Journey To Afghanistan 1970

Table of Contents:
Hitch-Hhiking from Venice to Kabul
Ten Months in Kabul
Three months in Rawalpindi
I decided to stay alone in Europe after my sister left me in Paris to fly back home. A Tunisian couple befriended me at a Paris University dorm and I accompanied them to Tunis and Sousse. After a few weeks of touring and meeting family I set off by boat and train for Venice. As a single woman, I had some exciting adventures on the way. Enjoying breakfast in the patio of a Venice youth hotel, I was approached by a young man from New York City who introduced himself and sat down at my table. Barry invited me to accompany him to India where he was going to meet his Guru.
The next day we stood on the highway waiting for a lift. He had an issue of Mother Earth News opened to the section marked "Overland Route to India." Our remarkable, fun, sometimes scary journey took three and a half months to reach Kabul, Afghanistan. Barry left for India a few months later. Out-of-money I was taken in by a refined highly educated Afghan family and got a job teaching English at a local language school. Later, I became an accountant and cashier at Bost Restaurant, Bar, Hotel. The winter was the worst in memory and Bost as well as most other businesses closed down. In early spring I went as manager of the Bost musicians to their new position at Intercontinental Hotel in Rawalpindi, Pakistan.
Among the many events and incidents that occurred on this trip was a frightful mistake I made renewing my Afghanistan visa. I got the paperwork done each month but didn't get my passport stamped, so I was in the country illegally for nearly a year. The process to get an exit visa without going to jail was a scary but amusing adventure that is relayed in the book. Our ride on the magic bus from Kabul to Peshawar was another good story. Dealing with customs officers at the Pakistan border was also noteworthy, scary and exciting. All will be recounted in the book. Our accommodations at the Intercontinental, Rawalpindi were impeccable, but when the band I managed, from a Philipine family born in Afghanistan, ignorantly played Hava Nagila for a high ranking Emissary from Saudia Arabia, all hell broke loose. We apologized to the aggrieved party one by one and got a severe warning and a dressing down from the hotel director. A few weeks later I met the director of UNICEF who sent me to the northern tribal areas to do research on pit-loom weaving which became my master's thesis and helped to get me admitted to the PHD Program at the Ohio State University. I became an Art Historian. Stories of my Dissertation Research in Pakistan are fodder for a subsequent book.

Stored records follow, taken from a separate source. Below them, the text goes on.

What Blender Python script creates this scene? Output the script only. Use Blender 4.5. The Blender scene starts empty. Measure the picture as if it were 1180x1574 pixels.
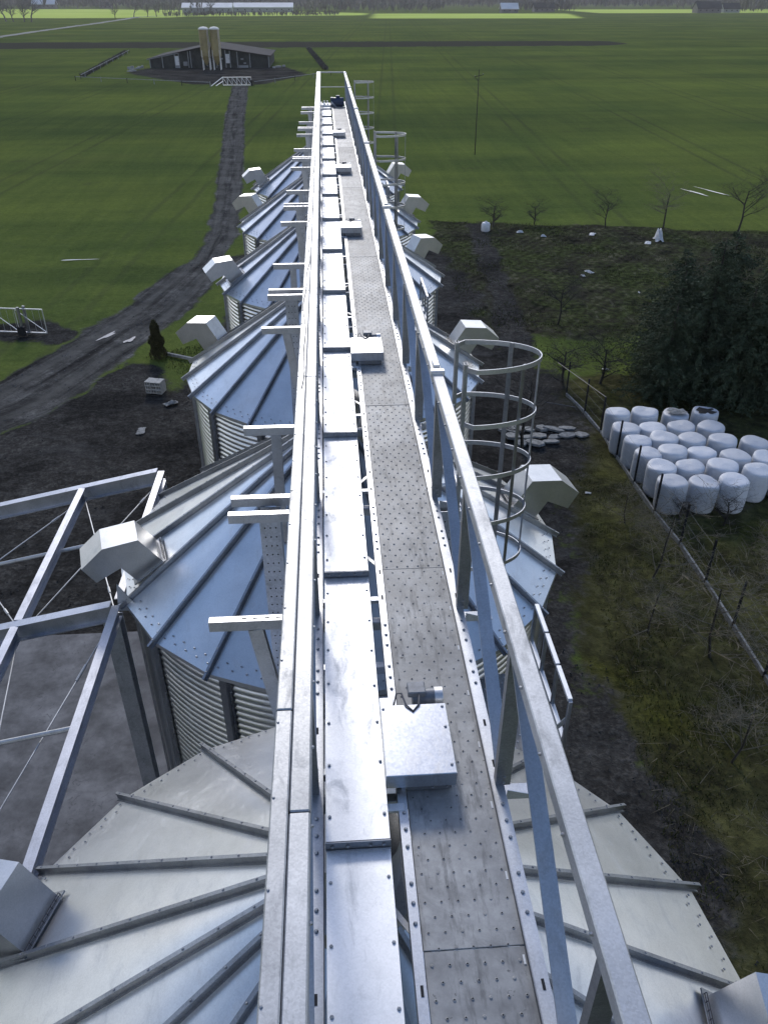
import bpy, math, random
import numpy as np
from mathutils import Vector, Matrix
R = math.radians
PI = math.pi
C = bpy.context.scene.collection
S = bpy.context.scene
rnd = random.Random(7)

# ------------------------------------------------------------------ camera
cam = bpy.data.cameras.new('camera')
co = bpy.data.objects.new('camera', cam)
C.objects.link(co)
co.location = (0, 0, 15)
co.rotation_euler = (R(90 - 32.76), 0, R(-3.75))
cam.sensor_fit = 'VERTICAL'
cam.sensor_height = 24
cam.lens = 24 * 1231 / 1574
cam.clip_start = 0.1
cam.clip_end = 20000
S.camera = co

# ------------------------------------------------------------------ light
CLOUD_SEED = 3.3
CLOUD_LOW, CLOUD_BASE, CLOUD_SUN = .42, 5.8, 5.5
SUN_EL, SUN_AZ = 31.0, -6.0            # azimuth from +Y, clockwise
W = bpy.data.worlds.new('World')
S.world = W
W.use_nodes = True
nt = W.node_tree
sky = nt.nodes.new('ShaderNodeTexSky')
sky.sky_type = 'NISHITA'
sky.sun_disc = False
sky.sun_elevation = R(SUN_EL)
sky.sun_rotation = R(SUN_AZ)
sky.altitude = 100
sky.air_density = 1.0
sky.dust_density = 0.8
sky.ozone_density = 3.0
bg = nt.nodes['Background']
bg.inputs[1].default_value = 0.14
# broken cumulus: white clouds crowding towards the horizon, blue gaps overhead
def wn(t, **k):
    n = nt.nodes.new(t)
    for a_, b_ in k.items():
        setattr(n, a_, b_)
    return n


def wm(op, a_, b_=0.0, c_=0.0):
    n = wn('ShaderNodeMath', operation=op)
    for i, v in enumerate((a_, b_, c_)):
        if hasattr(v, 'is_linked'):
            nt.links.new(v, n.inputs[i])
        else:
            n.inputs[i].default_value = v
    return n.outputs[0]


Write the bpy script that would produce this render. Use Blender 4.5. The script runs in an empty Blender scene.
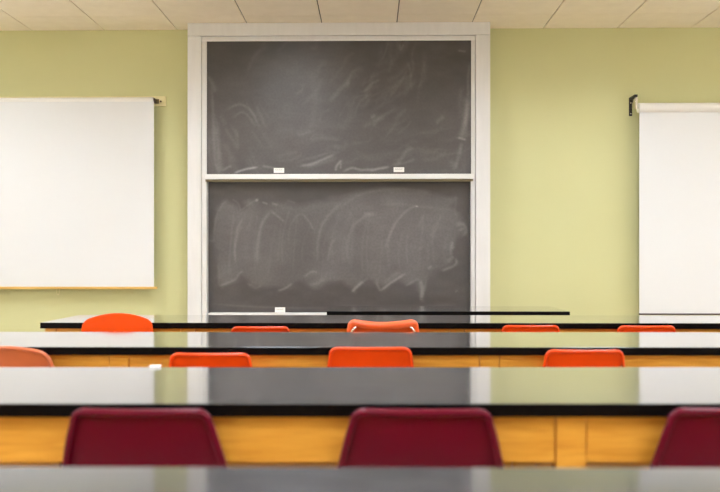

My traveling partner Barry Alpert (long hair & glasses) with our driver in Dubrovnic 1970

Sign on the Khyber Pass from Kabul to Peshawar, Pakistan. 1971 just after the Bangladesh!
We had to wait out the war to get visas to enter Pakistan

Handmade boots from embroidered cloth, very red: Perfect fit. Getting ready for the worst winter in Kabul in 30 years.

Settled in Rawalpindi after 10 months in Kabul. I was a presenter at a convocation at Womens' College Rawalpindi.